Our business, navigating the minefield of the Hague Service Convention, has seen a pretty big uptick lately, particularly in the personal injury and IP fields. As litigators sue an ever-growing number of offshore defendants, they’re increasingly reliant on firms like ours to get those defendants served. What we provide those litigators is pretty straightforward and, once we’ve pinned down the appropriate or preferred method of service, it’s not difficult to offer time projections and cost calculations.

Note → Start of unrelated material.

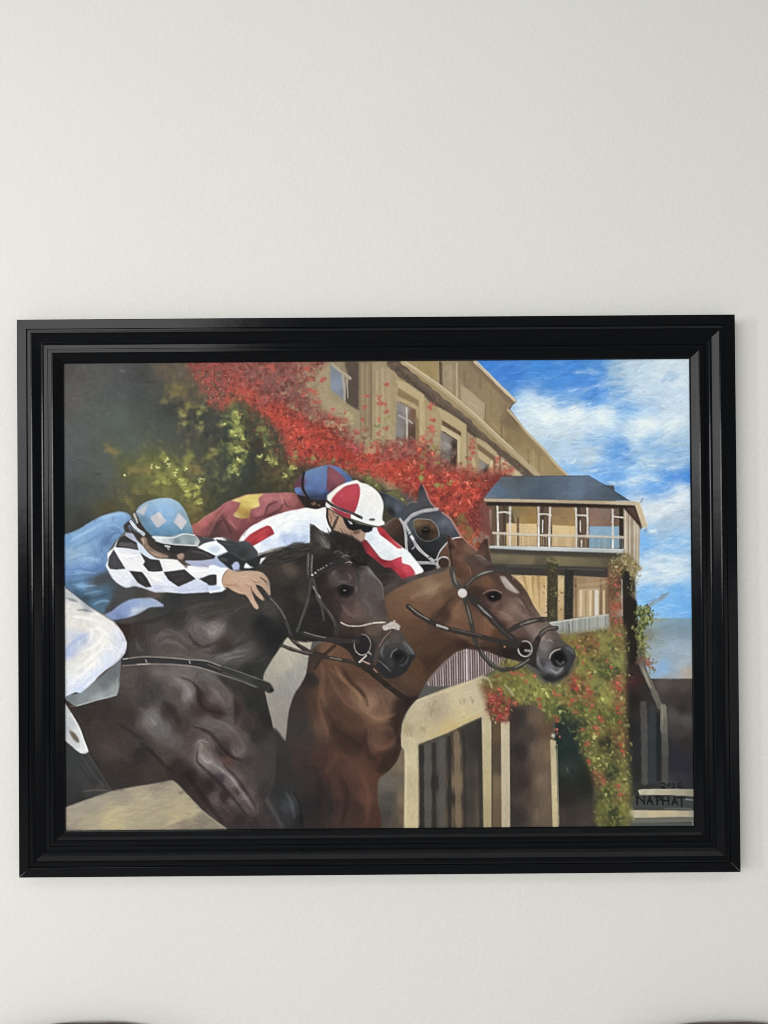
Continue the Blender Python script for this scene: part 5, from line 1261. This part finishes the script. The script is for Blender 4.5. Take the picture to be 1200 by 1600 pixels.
# breast strap
fr(100, 910, 4)
F('29292a', '368,490 500,478 650,482 790,494 900,506 1050,566 1200,615 1270,650 1240,670 1190,655 1090,615 950,566 830,532 700,518 550,514 368,526', soft=0.7)
S('8e877f', 9, '370,487 500,472 650,478 780,490 900,500 1050,560 1200,606', a=0.6)
S('847c74', 9, '370,528 550,518 700,522 830,537 950,572 1100,622 1200,662', a=0.55)
SS('b5aaa0', 8, '375,486 400,484|785,500 788,512|460,520 540,516|512,492 518,505', a=0.7)
SS('625d57', 7, '900,520 1040,575 1190,625', a=0.6)
fr(350, 1000, 4)
SH('-10,170 100,205 200,245 290,278 316,325 285,342 215,305 100,255 -10,210', '50,205,2e2e2d 150,245,33332f 230,280,2a2a28 290,310,2c2c2a', k=3, soft=0.8)
S('6f6b64', 7, '0,175 100,208 200,245 285,275 312,318', a=0.6)
S('5f5b55', 6, '-5,210 100,252 215,302', a=0.5)
E('1c1c1b', 300, 322, 12, 10)
# --- sand at the lower left
fr(100, 1060, 4)
m = SH('-30,835 80,790 190,752 300,714 420,690 560,668 680,646 720,680 790,755 860,830 940,890 1020,950 -30,960', '60,850,8c8272 200,790,8a8070 350,740,857b6c 600,680,7e7465 330,840,a09472 300,900,a39570 500,790,988c72 450,900,968a70 650,750,93876f 720,800,9a8e72 800,830,9c9070 700,880,a0936e 150,910,94886f 60,930,8a7f6e 740,920,776c5c 860,890,756b5c 900,930,7a705f 620,930,8f846c', sm=0, k=5, soft=0.9)
BR(m, 20, 5, a=0.55, ang=-14, hg=0.5, jit=0.05, n=1.3)
SS('b2a57c', 24, '250,900 320,830 400,830|620,930 720,890 830,850|300,920 400,900', a=0.4, soft=2.5, taper=1)
S('8f866e', 10, '690,660 790,770 860,835 950,905 1010,945', a=0.5, soft=1.4)
# --- rider in light blue and chequers
fr(100, 750, 4.8)
bl = SH('0,445 60,405 130,370 220,315 300,275 400,247 470,253 512,290 490,350 450,410 400,460 345,545 335,640 380,760 460,850 420,920 480,960 380,1000 200,1000 90,900 0,820',
   '40,450,5f8ab8 100,430,6d97c2 180,380,6a93be 250,350,6c96c2 330,290,78a0c8 400,275,6f98c4 460,280,6f98c4 490,310,557aa6 330,450,4a6a98 310,470,44628e 400,390,5a80ac 430,340,648ab4 370,360,5a80ac 350,330,7098c0 150,520,7b9cbe 250,480,688cb6 270,430,5f86b2 150,600,6f93bc 60,560,7b9ab8 60,620,6d90b4 250,560,5d80aa 200,600,6a8db8 290,600,567aa8 310,550,5f82ac 100,690,5d84b8 220,700,4d72a8 150,650,6388ba 280,670,4a6ca0 60,740,4a6a92 30,700,5a7cae 130,795,5a86b0 200,770,46586a 300,740,3d4650 250,850,3f627e 330,880,35506a 100,860,2e4a62 350,800,3a5468 260,770,3b4046 400,850,3a3c40 420,900,33363a 150,900,2c4050 250,930,3a5a74 330,950,3f5a70 60,790,3f5f80', k=4, soft=0.7, st=15, n=1.4)
SS('93b4d2', 18, '60,460 150,410 240,360|300,290 400,260 460,270|100,560 200,530|150,600 210,590 260,600', a=0.35, soft=2.5, taper=1)
SS('3c5a88', 16, '320,430 330,460 310,490|280,480 290,540 320,580|360,370 410,380 430,420|30,730 120,720 240,720 300,690', a=0.4, soft=2.5, taper=1)
SS('7fa6cc', 16, '60,790 140,800 230,800|160,860 250,840|220,940 300,910 350,920', a=0.4, soft=2, taper=1)
MUS((('92b3d2', 20, .5, 1.8, '40,470 120,425 220,370 300,325'), ('8fb2d4', 18, .5, 1.6, '290,300 370,268 440,262'), ('4d73a2', 22, .5, 2, '60,520 160,480 250,430 300,390'), ('4a6f9e', 18, .5, 1.8, '230,600 280,540 300,480 330,430'), ('3d5c88', 16, .6, 1.6, '330,480 350,430 400,400 440,410'),
     ('86a9cc', 16, .5, 1.6, '320,360 380,340 430,370'), ('83a6ca', 14, .5, 1.6, '110,610 180,590 250,610 280,640'), ('9ab6d0', 16, .45, 2, '40,600 110,570 190,560'), ('3f6290', 18, .55, 1.8, '40,690 120,670 220,690 300,650'), ('7ea2cc', 14, .5, 1.6, '60,720 150,700 240,705'), ('33506f', 22, .5, 2.2, '60,780 160,760 280,750'),
     ('6f9cc6', 16, .5, 1.8, '90,810 170,805 240,800'), ('587fa4', 16, .5, 1.8, '150,870 230,850 290,840'), ('26384a', 20, .5, 2.2, '130,900 240,890 340,860'), ('5a88b0', 14, .5, 1.8, '220,945 290,915 350,925')))
for x in range(160, 275, 22):
    S('9ab8d4', 9, [(x, 595), (x + 5, 615)], a=0.5, soft=1.2)
F('34383c', '200,755 300,715 345,690 390,770 470,830 560,820 640,840 700,880 520,900 420,960 400,900 420,850 330,790', soft=4, a=0.75)
# thigh and dark cloth under the rider
fr(100, 910, 4)
SH('345,60 420,30 560,60 700,75 1000,55 1060,30 1000,110 860,130 720,180 600,215 430,262 340,262 270,215 260,180', '400,80,3a3a3c 500,90,37332f 560,60,4a4038 700,100,252728 900,95,2a2b2b 650,160,2b2c2d 500,220,33302f 400,240,3c3836 330,220,33363c 1000,80,282726 800,140,302e2c', k=4, soft=1.6, st=11)
SH('255,212 300,190 350,150 420,115 500,106 560,108 628,156 540,166 470,205 400,230 330,242 290,240', '300,215,6a7ca8 370,190,7083b0 440,140,7a90bc 520,125,8396ba 590,150,8c9aba 440,180,a3b0c2 480,190,98a2b0 350,220,5c6d98 400,170,7086b4', k=3, soft=0.9, st=8)
SS('b9c4ce', 9, '420,195 460,180 500,165', a=0.5, soft=1.5, taper=1)
S('6d4d40', 8, '540,60 600,90 500,110', a=0.4, soft=2)
fr(100, 750, 4.8)
ck = SH('332,560 380,515 400,470 450,425 520,405 570,460 640,560 720,598 800,600 850,602 905,650 1000,650 1140,650 1200,672 1215,700 1200,840 1080,852 900,862 780,852 690,852 600,822 530,805 470,818 400,780 360,735 338,690 318,650 335,610',
   '450,600,d9dadc 520,600,d5d6da 560,650,dadada 420,720,d0d2d8 470,770,cdd2de 360,540,d8dde2 480,430,a3aac4 500,450,9ea6c0 600,510,bcc6d6 640,560,c4d0da 700,740,dadada 780,800,c8cede 700,830,b6bdd2 800,640,dcdcdc 950,690,dedede 1050,680,dadadc 960,790,b9c2d8 900,840,b0b8d0 1100,830,aab4d0 1160,750,dcdee0 1190,800,c9cfdc 340,680,cfd4dc 540,790,b3b9c8', k=4, soft=0.7, st=8)
SS('f0f0f0', 12, '400,560 480,580 560,570|440,620 540,660|640,720 720,760 780,790|760,640 840,620|930,690 1040,690 1150,680|380,710 440,740', a=0.6, soft=1.6, taper=1, hgt=0.8)
SS('aab3cc', 10, '440,800 480,810 530,800|680,820 760,810 840,820|1040,780 1000,820 900,840|1060,770 1140,810|530,690 580,690', a=0.6, soft=1.5, taper=1)
# far sleeve
SH('905,610 960,510 1010,440 1130,452 1200,436 1300,470 1380,470 1460,560 1400,640 1330,690 1200,690 1140,650 1000,660', '1000,470,2a2827 1080,500,c4ced8 1150,510,d8dee2 1100,540,b4c4d8 1040,620,9aa0bc 1150,620,9aa4c2 1250,480,3a3d40 1260,540,2c2e30 1220,600,8a98bc 1330,560,2a2b2c 1380,640,2c2c2c 1300,660,9aa8c8', k=3, soft=0.7)
for c, q in (('2b2929', '392,514 405,470 425,440 460,422 525,465 558,482 566,536 480,520'),
             ('474447', '410,500 430,475 520,480 548,500 555,530 480,515'),
             ('39373e', '378,528 400,568 466,676 400,682 352,678 334,650 342,590'),
             ('2c2a2c', '575,552 650,602 720,610 748,692 690,698 640,696 598,645 612,620'),
             ('282627', '493,690 590,700 625,745 662,812 620,816 560,782'),
             ('2d2a2b', '750,700 820,692 908,680 992,752 930,782 862,810 790,762'),
             ('2c2a2c', '1018,752 1090,725 1148,720 1146,782 1110,802 1050,772'),
             ('2e2b2b', '905,612 900,565 960,505 1040,530 1142,576 1130,602 1050,616')):
    F(c, q, soft=0.6, sm=0)
SS('605c64', 12, '380,580 390,640|430,500 500,490|640,680 700,675|820,720 900,710|960,540 1060,560 1100,590|560,720 600,770|840,770 900,740', a=0.45, soft=2, taper=1)
F('959cba', '915,622 1000,618 1130,605 1165,635 1100,652 1060,662 980,650', soft=1)
SS('7c6f80', 7, '1030,640 1080,660 1120,650', a=0.6, soft=1)
fr(300, 800, 7.5)
F('393c40', '80,310 240,320 285,350 180,375 60,410 95,360', soft=0.8, sm=0)
F('dce2e4', '68,428 180,375 290,358 370,420 432,478 280,525 200,480', soft=0.7, sm=0)
F('aebdd2', '190,440 290,410 340,450 270,505', soft=2, a=0.8)
F('dfe0e0', '245,325 300,312 370,325 420,350 330,345', soft=0.8)
F('303235', '285,335 400,350 550,380 560,430 440,480 420,470 380,420 310,370', soft=0.7, sm=0)
S('4c5054', 18, '340,360 420,390 500,400', a=0.5, soft=2, taper=1)
F('232527', '300,540 420,490 500,520 560,560 620,590 660,580 840,520 880,530 800,640 720,700 620,700 560,700 470,700 420,660 330,590', soft=0.8, sm=0)
S('55595c', 30, '340,560 400,575', a=0.5, soft=2.4)
F('9aa6c8', '470,640 510,598 545,600 565,640 560,690 490,698', soft=0.8, sm=0)
F('d6dde6', '612,672 635,612 660,625 690,655 730,660 680,675', soft=0.7, sm=0)
F('e2e4e4', '795,640 815,560 880,540 860,560 825,600', soft=0.7, sm=0)
F('8f9ec4', '270,560 310,580 400,650 340,672 250,620', soft=1.2)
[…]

Sticker shock can definitely be a thing, especially when we break the news that service in Mexico or India or Vietnam could take two years (<– that’s not a typo). But the line item in our engagements that causes the most surprise– and ire– is translation.
What do you mean it’s going to cost $45,000 to translate this? The defendants all speak English!
Well, two points are pertinent here.
- For starters, you’re serving in Notamerica, where they don’t officially speak English, so they require translation into Notenglish. It’s not about the defendant— it’s about the foreign country’s requirements under Article 5(3) of the Hague Service Convention. And you’ve got three Notamerican defendants in three different Notamerican countries that require three different languages. To the tune of fifteen grand each.
- Why fifteen grand each? Well, it comes down to the biggest reality lawyers face: we don’t get paid by the word. You have a 97-page complaint with 22 exhibits. It’s a pricy venture.
But do you know who does get paid by the word?
TRANSLATORS.
TRANSLATORS GET PAID BY THE WORD.
So now I give you my favorite line from Ocean’s Eleven — the Clooney/Pitt/Damon version rather than Sinatra/Martin/Lawford (but with a particular nod to my fellow Kansas Citian, Don Cheadle).
Seriously…
- Think back to 1L legal writing class. Remember word limits?
- Think back to the last appellate brief you filed. Remember page limits?
- Think back to the old adage “sorry I couldn’t make this shorter– I didn’t have enough time.” Remember being told to make time?
Okay, page and word limits exist because law professors and judges already have enough to read, and woe is the 1L or veteran litigator who forgets that. But apply this to your firm’s pocketbook, and more particularly, to your client’s pocketbook. Verbosity is expensive. And when you need to serve a defendant in Notamerica, odds are pretty good that you’ll have to translate every word on every page that gets handed to the defendant. So a few tips to keep in mind:
- Sure, serve everything that’s required, but serve ONLY what’s REQUIRED.
- Keeping Translation Costs Down
- Keeping Translation Costs Down, Part Deux (for Patent Litigators)
- This above all: keep it short, counsel.
Save your firm and your client a bunch by holding back. Seriously.